We celebrate Pentecost as the birthday of the church,
although unfortunately we don’t have the cake, and it becomes the birth of the
church because God forces the disciples out of the upper room, out of their
insulator, out into the world to interact with the world and to spread the
gospel message to the world. The faith is not served when we turn inward;
it is only served when we turn outward. The church does not grow when it
turns inward; it only grows when it turns outward. We are not good
disciples when we surround ourselves only with people who think and believe
just as we do, we are good disciples when we connect with the world and deepen
our faith through engagement not through escape.

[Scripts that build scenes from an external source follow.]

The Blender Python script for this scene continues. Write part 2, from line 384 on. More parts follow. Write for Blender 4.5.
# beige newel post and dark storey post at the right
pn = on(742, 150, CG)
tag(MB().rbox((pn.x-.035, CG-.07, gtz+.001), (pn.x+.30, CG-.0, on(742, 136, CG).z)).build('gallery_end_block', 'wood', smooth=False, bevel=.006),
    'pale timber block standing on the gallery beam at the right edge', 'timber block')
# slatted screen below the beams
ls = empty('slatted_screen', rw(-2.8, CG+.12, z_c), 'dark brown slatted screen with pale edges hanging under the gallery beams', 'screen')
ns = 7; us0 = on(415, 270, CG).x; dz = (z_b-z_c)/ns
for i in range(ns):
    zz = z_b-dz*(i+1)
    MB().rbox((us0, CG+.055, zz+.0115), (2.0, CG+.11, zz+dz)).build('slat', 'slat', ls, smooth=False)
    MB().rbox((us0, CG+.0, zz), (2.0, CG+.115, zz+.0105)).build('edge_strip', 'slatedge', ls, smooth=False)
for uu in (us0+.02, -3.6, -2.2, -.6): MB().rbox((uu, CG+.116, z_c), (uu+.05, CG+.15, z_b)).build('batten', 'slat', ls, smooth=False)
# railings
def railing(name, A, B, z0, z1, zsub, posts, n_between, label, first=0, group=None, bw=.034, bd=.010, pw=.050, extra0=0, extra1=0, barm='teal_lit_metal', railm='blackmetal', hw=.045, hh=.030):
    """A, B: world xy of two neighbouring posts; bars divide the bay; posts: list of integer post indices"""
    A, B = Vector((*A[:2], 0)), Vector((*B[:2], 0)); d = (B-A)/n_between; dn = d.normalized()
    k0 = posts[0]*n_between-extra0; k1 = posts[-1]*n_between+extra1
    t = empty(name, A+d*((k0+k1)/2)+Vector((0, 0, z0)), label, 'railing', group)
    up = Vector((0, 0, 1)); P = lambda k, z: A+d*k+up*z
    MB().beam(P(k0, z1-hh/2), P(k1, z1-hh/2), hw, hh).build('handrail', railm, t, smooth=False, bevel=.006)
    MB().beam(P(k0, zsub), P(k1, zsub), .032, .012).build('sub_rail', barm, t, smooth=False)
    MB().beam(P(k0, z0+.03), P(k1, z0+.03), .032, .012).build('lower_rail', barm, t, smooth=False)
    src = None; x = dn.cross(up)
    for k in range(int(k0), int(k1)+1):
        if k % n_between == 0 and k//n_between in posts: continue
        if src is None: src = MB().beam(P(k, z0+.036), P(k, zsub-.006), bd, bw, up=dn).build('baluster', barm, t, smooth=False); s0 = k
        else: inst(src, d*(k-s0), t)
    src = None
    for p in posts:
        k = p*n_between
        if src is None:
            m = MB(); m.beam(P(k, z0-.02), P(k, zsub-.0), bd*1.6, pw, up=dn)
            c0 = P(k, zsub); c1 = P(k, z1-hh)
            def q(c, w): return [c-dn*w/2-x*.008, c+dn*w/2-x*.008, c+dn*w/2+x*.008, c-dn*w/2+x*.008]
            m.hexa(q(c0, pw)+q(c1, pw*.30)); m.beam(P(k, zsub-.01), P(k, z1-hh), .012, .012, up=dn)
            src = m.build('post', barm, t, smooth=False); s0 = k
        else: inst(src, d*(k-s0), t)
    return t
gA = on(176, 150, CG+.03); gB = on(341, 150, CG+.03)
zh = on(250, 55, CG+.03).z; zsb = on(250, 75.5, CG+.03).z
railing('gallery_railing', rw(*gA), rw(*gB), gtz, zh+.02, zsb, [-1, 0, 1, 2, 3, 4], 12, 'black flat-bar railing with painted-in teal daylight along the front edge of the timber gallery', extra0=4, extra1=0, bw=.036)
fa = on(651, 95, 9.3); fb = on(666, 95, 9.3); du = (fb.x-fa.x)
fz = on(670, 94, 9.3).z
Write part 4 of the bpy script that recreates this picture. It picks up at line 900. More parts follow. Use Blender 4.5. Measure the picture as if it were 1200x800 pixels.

Rev. Cecil Williams, who was lead pastor at Glide Memorial
United Methodist Church, one of the most diverse churches in the country, said
any church can grow as long as you don’t care who shares up, or to put it
another way, if you are ready, willing and able to welcome anyone then you
will be able to spread the gospel message, the good news to everyone. But
there is one more piece to that, which is to ask what it is that we have to
offer, because that too is what Pentecost is about. What is our community
on fire about? What do we have to proclaim to this community? What
is the good news that we have to offer? Or we might ask, if this church
were to close would anyone notice or would anyone care? Or, if you were filled
with the Spirit and were given to engage with someone else who spoke another
language, but we could only have one conversation with them, what would we tell
them? Would it be about a fearful insularity that is afraid of others and
afraid of being scattered or would it be about an expansive God who loves creation,
loves us and wants that message to be spread to the ends of the earth. I
pray it is the second. May it be so my brothers and sisters. Amen.